Ben Goertzel, SingularityNET’s founder, chief scientist and chief executive officer, said he believes AGI will advance far beyond this relatively simple example however. Within the next decade, he said, AGIs with higher IQs than humans will become commonplace.

“We’re going to see AGI elements coming into play this year,” he said. “Within the next couple years, you’ll start to see tremendously intelligent agents that start to really solve some of the problems that we’re having.”

Goertzel said SingularityNET was partnering with Cisco because of its need for an AI system that can generalize and learn across different areas.

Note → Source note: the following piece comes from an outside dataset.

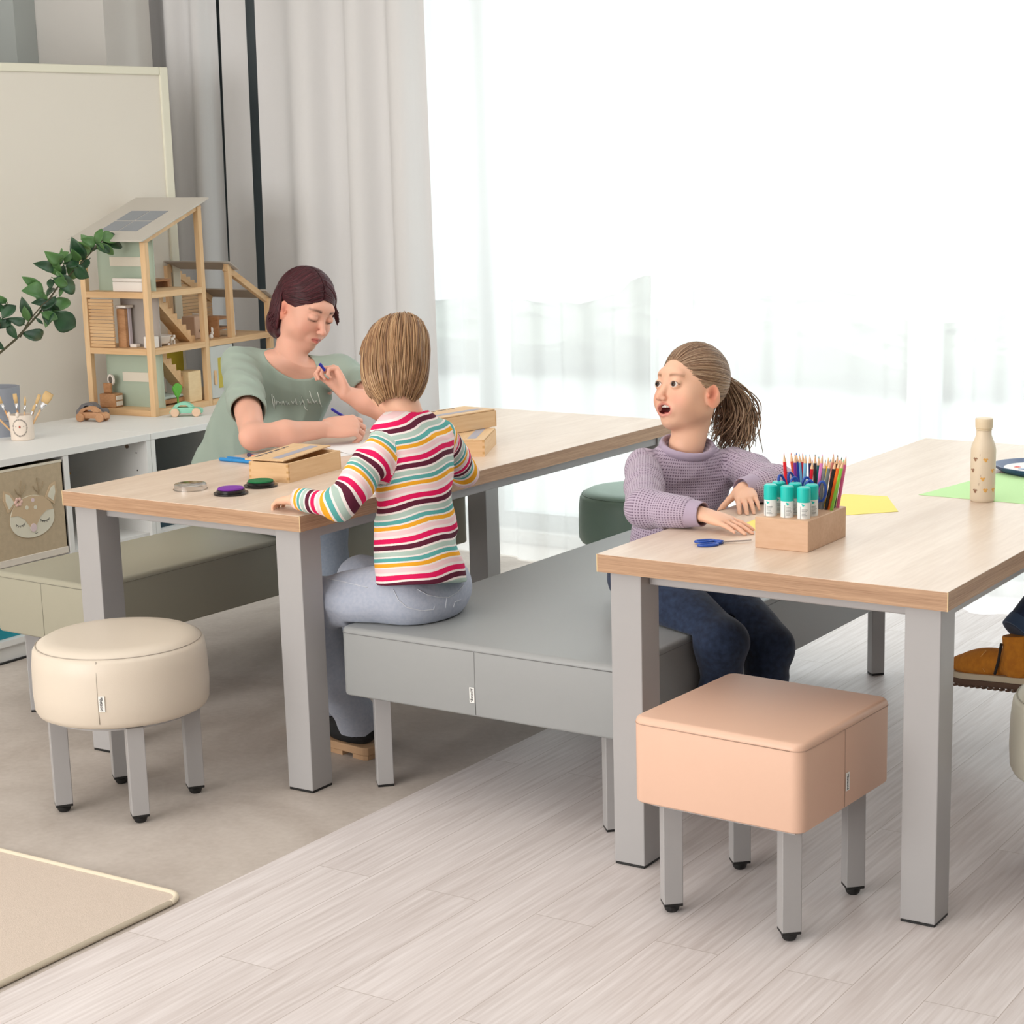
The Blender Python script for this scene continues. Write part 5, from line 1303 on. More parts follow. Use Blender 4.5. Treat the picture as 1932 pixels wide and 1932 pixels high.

“The scale of the AGI deployments needed by a partner like Cisco is going to be tremendous, and we are working hard to make sure our AGI tools and our blockchain-based platform is up to the task,” he said. “The work we’ve done with Cisco on smart traffic analytics using OpenCog’s logical reasoning and deep neural networks just scratches the surface. Let’s just say we have some much broader and deeper conversations going on.”

“AI is the most transformative new technology around and vendors need to cooperate to fully tap into the potential – from a research, talent and global perspective,” said Holger Mueller, principal analyst and vice president of Constellation Research Inc. “But partnering is easy, delivering successful, working AI products is quite another thingt, so we will have to see what comes out of this new partnership.”